Predicting and Understanding Correlated Electron Materials: A Computational Approach
Physics and Astronomy


Kristjan Haule, Center for Materials Theory Department of Physics & Astronomy, Rutgers University
4:45 PM, Physics Lecture Hall

Materials with strong electronic correlations have long resisted abinitio modeling due to their complexity arising from non-perturbative strength of the interaction. The Dynamical Mean Field Theory in combination with the Density Functional Theory has recently changed this position, and enabled detailed modeling of the electronic structure of complex heavy fermions, transition metal oxides and arsenides. Many peculiar properties of heavy fermion materials with chemical formula CeTIn5, where T is Ir, Rh or Co, were understood within this approach, such as the slow buildup of coherence in the form of a dispersive many body feature, multiple peak structures observed in optical experiments, and the sensitivity of the substitutions of the transition metal ion.
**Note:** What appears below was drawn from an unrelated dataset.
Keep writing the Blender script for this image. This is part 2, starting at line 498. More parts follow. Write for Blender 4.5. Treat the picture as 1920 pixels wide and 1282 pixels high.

The new class of high temperature superconductors based on iron and arsenic were recently found and ended a few decades long domination of copper oxides in this fields. The incoherence of the normal state of these compound is in common to all strongly correlated superconductors, the mechanism for emergence of the incoherent state in iron-oxypnictides, is however unique due to its multiorbital electronic structure and the strength of the Hund's rule coupling.